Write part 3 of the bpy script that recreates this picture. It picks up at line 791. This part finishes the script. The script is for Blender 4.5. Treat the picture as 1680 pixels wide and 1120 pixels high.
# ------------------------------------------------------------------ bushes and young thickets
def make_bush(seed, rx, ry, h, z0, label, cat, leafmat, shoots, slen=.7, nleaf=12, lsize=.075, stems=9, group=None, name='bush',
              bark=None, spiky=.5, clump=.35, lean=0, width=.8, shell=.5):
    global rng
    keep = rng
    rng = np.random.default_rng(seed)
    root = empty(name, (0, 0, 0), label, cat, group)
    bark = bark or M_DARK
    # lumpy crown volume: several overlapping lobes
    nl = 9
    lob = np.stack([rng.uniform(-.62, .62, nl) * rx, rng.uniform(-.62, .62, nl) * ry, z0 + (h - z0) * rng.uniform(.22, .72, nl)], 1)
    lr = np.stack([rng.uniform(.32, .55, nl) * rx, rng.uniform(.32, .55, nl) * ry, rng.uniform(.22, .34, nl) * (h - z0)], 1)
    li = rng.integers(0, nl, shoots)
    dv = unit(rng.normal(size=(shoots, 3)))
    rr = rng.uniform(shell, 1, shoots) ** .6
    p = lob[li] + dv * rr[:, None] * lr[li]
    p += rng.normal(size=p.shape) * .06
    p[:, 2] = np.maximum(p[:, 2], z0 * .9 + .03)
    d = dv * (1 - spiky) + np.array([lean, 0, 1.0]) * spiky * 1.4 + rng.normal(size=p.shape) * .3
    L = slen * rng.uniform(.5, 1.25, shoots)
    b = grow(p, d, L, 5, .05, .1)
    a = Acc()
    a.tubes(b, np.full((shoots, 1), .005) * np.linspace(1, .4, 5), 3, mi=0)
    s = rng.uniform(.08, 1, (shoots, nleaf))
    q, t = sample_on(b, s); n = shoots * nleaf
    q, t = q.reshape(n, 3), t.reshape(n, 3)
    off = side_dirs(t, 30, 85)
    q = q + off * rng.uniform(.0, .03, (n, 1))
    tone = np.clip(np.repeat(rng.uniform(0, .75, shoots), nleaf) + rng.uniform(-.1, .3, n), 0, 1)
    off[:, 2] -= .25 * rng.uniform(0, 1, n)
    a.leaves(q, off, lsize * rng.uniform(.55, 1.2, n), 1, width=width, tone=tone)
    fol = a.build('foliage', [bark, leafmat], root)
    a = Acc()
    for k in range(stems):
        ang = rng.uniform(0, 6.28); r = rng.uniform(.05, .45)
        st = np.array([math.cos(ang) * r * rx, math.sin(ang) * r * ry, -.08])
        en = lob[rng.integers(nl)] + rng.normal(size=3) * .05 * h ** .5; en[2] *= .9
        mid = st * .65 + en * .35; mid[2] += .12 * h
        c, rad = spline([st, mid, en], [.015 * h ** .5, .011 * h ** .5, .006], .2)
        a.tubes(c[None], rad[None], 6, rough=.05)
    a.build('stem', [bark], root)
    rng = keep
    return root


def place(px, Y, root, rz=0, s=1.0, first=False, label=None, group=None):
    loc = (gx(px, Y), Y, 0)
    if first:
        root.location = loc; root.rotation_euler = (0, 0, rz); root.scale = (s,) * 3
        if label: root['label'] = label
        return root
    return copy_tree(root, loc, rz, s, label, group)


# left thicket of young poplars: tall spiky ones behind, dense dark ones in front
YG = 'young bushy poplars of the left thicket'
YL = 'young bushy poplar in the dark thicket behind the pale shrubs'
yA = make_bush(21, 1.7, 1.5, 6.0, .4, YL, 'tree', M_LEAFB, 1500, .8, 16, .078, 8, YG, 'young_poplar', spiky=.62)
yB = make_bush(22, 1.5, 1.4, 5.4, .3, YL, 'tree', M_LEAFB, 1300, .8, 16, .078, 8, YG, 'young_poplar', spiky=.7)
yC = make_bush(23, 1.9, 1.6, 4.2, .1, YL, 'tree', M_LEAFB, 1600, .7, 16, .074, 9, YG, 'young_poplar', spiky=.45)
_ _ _
To do
Exactly reproduce the material above.

Result of this task
Write part 3 of the bpy script that recreates this picture. It picks up at line 791. This part finishes the script. The script is for Blender 4.5. Treat the picture as 1680 pixels wide and 1120 pixels high.
# ------------------------------------------------------------------ bushes and young thickets
def make_bush(seed, rx, ry, h, z0, label, cat, leafmat, shoots, slen=.7, nleaf=12, lsize=.075, stems=9, group=None, name='bush',
              bark=None, spiky=.5, clump=.35, lean=0, width=.8, shell=.5):
    global rng
    keep = rng
    rng = np.random.default_rng(seed)
    root = empty(name, (0, 0, 0), label, cat, group)
    bark = bark or M_DARK
    # lumpy crown volume: several overlapping lobes
    nl = 9
    lob = np.stack([rng.uniform(-.62, .62, nl) * rx, rng.uniform(-.62, .62, nl) * ry, z0 + (h - z0) * rng.uniform(.22, .72, nl)], 1)
    lr = np.stack([rng.uniform(.32, .55, nl) * rx, rng.uniform(.32, .55, nl) * ry, rng.uniform(.22, .34, nl) * (h - z0)], 1)
    li = rng.integers(0, nl, shoots)
    dv = unit(rng.normal(size=(shoots, 3)))
    rr = rng.uniform(shell, 1, shoots) ** .6
    p = lob[li] + dv * rr[:, None] * lr[li]
    p += rng.normal(size=p.shape) * .06
    p[:, 2] = np.maximum(p[:, 2], z0 * .9 + .03)
    d = dv * (1 - spiky) + np.array([lean, 0, 1.0]) * spiky * 1.4 + rng.normal(size=p.shape) * .3
    L = slen * rng.uniform(.5, 1.25, shoots)
    b = grow(p, d, L, 5, .05, .1)
    a = Acc()
    a.tubes(b, np.full((shoots, 1), .005) * np.linspace(1, .4, 5), 3, mi=0)
    s = rng.uniform(.08, 1, (shoots, nleaf))
    q, t = sample_on(b, s); n = shoots * nleaf
    q, t = q.reshape(n, 3), t.reshape(n, 3)
    off = side_dirs(t, 30, 85)
    q = q + off * rng.uniform(.0, .03, (n, 1))
    tone = np.clip(np.repeat(rng.uniform(0, .75, shoots), nleaf) + rng.uniform(-.1, .3, n), 0, 1)
    off[:, 2] -= .25 * rng.uniform(0, 1, n)
    a.leaves(q, off, lsize * rng.uniform(.55, 1.2, n), 1, width=width, tone=tone)
    fol = a.build('foliage', [bark, leafmat], root)
    a = Acc()
    for k in range(stems):
        ang = rng.uniform(0, 6.28); r = rng.uniform(.05, .45)
        st = np.array([math.cos(ang) * r * rx, math.sin(ang) * r * ry, -.08])
        en = lob[rng.integers(nl)] + rng.normal(size=3) * .05 * h ** .5; en[2] *= .9
        mid = st * .65 + en * .35; mid[2] += .12 * h
        c, rad = spline([st, mid, en], [.015 * h ** .5, .011 * h ** .5, .006], .2)
        a.tubes(c[None], rad[None], 6, rough=.05)
    a.build('stem', [bark], root)
    rng = keep
    return root


def place(px, Y, root, rz=0, s=1.0, first=False, label=None, group=None):
    loc = (gx(px, Y), Y, 0)
    if first:
        root.location = loc; root.rotation_euler = (0, 0, rz); root.scale = (s,) * 3
        if label: root['label'] = label
        return root
    return copy_tree(root, loc, rz, s, label, group)


# left thicket of young poplars: tall spiky ones behind, dense dark ones in front
YG = 'young bushy poplars of the left thicket'
YL = 'young bushy poplar in the dark thicket behind the pale shrubs'
yA = make_bush(21, 1.7, 1.5, 6.0, .4, YL, 'tree', M_LEAFB, 1500, .8, 16, .078, 8, YG, 'young_poplar', spiky=.62)
yB = make_bush(22, 1.5, 1.4, 5.4, .3, YL, 'tree', M_LEAFB, 1300, .8, 16, .078, 8, YG, 'young_poplar', spiky=.7)
yC = make_bush(23, 1.9, 1.6, 4.2, .1, YL, 'tree', M_LEAFB, 1600, .7, 16, .074, 9, YG, 'young_poplar', spiky=.45)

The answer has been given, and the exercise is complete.